Remember that database password? uhc-9qual-global-pw. The one with "global" in the name. First I tried the obvious route — SSH with the stolen credential:

SSH denied for both htb and uhc. No direct SSH access with these credentials. But I still had the webshell, and su doesn't care about SSH keys — it just needs a password and a way to pipe it in.

The password uhc-9qual-global-pw — the database password — was also the root password. su worked directly through the webshell by piping the password via echo. No reverse shell needed. No TTY upgrade. Just echo 'password' | su -c 'command' root 2>&1.

Credential reuse. The simplest privilege escalation vector there is, and one of the most common in real environments. Why crack hashes or find kernel exploits when the admin used the same password everywhere? They even named it "global."

What I Learned

Validation taught me more about SQL injection than any textbook could. Not because the injection itself was complex — it was UNION-based, straightforward once you found it — but because of where the vulnerability lived, why it existed, and how many small details determined success or failure along the way.

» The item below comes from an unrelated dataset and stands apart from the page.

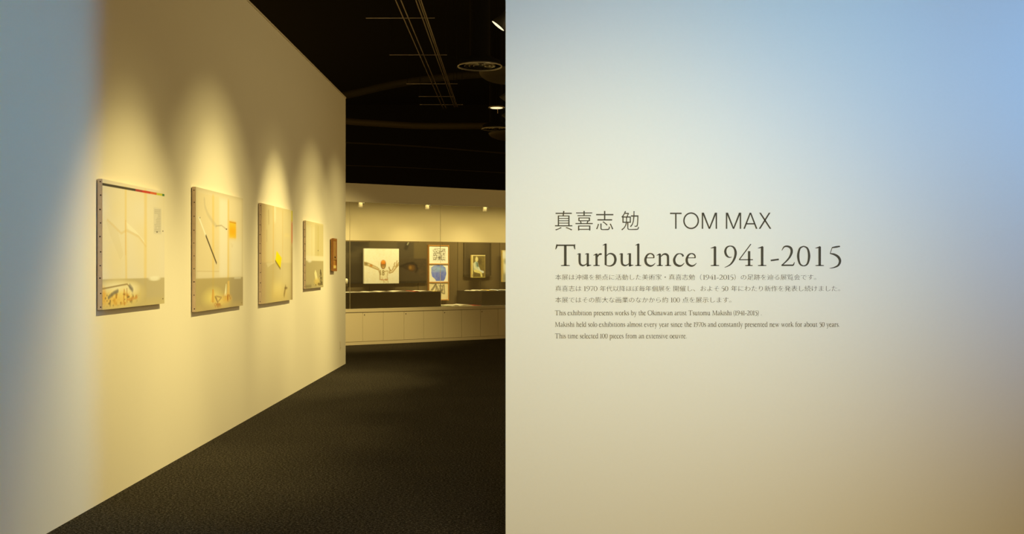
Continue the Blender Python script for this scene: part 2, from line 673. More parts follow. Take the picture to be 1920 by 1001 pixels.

• Second-order SQL injection is real and dangerous — Data can be sanitized perfectly on input and still cause injection on output. If your SELECT queries use stored values without parameterization, you're vulnerable. Every query that touches data needs its own protection, not just the one that stores it
• The two-step exploit pattern matters — Every payload required a POST to register (store the injection) followed by a GET to account.php (trigger it). Understanding this flow is key: the injection point and the execution point are different pages, different requests, different queries
• Client-side controls are not security — Dropdown menus, hidden fields, JavaScript validation — all of these live in the browser and can be modified by the user. Server-side validation is the only validation that counts
• FILE privilege is devastating — A database user with FILE privilege can read server configuration, application source code, and system files via LOAD_FILE. It can write webshells via INTO OUTFILE. The principle of least privilege exists for exactly this reason
• HEX encoding solves rendering problems — When LOAD_FILE output contains newlines that break HTML rendering, wrapping in HEX() gives you a single-line hex string you can decode with xxd -r -p. Without this trick, multi-line file reads just vanish
• Escaping matters for INTO OUTFILE — My first webshell attempt (cmd.php) failed silently because the quote escaping was wrong. The second attempt (shell.php) used different escaping and succeeded. The 302 redirect gave no indication the OUTFILE had failed — always verify your writes
• INTO OUTFILE cannot overwrite — Plan your webshell filename carefully. If you mess up the content, you need a new filename since MySQL refuses to write to an existing path
• Credential reuse is a privilege escalation vector — Always test discovered passwords against other accounts and services. A database password that works for root is depressingly common, especially when the developer names it "global"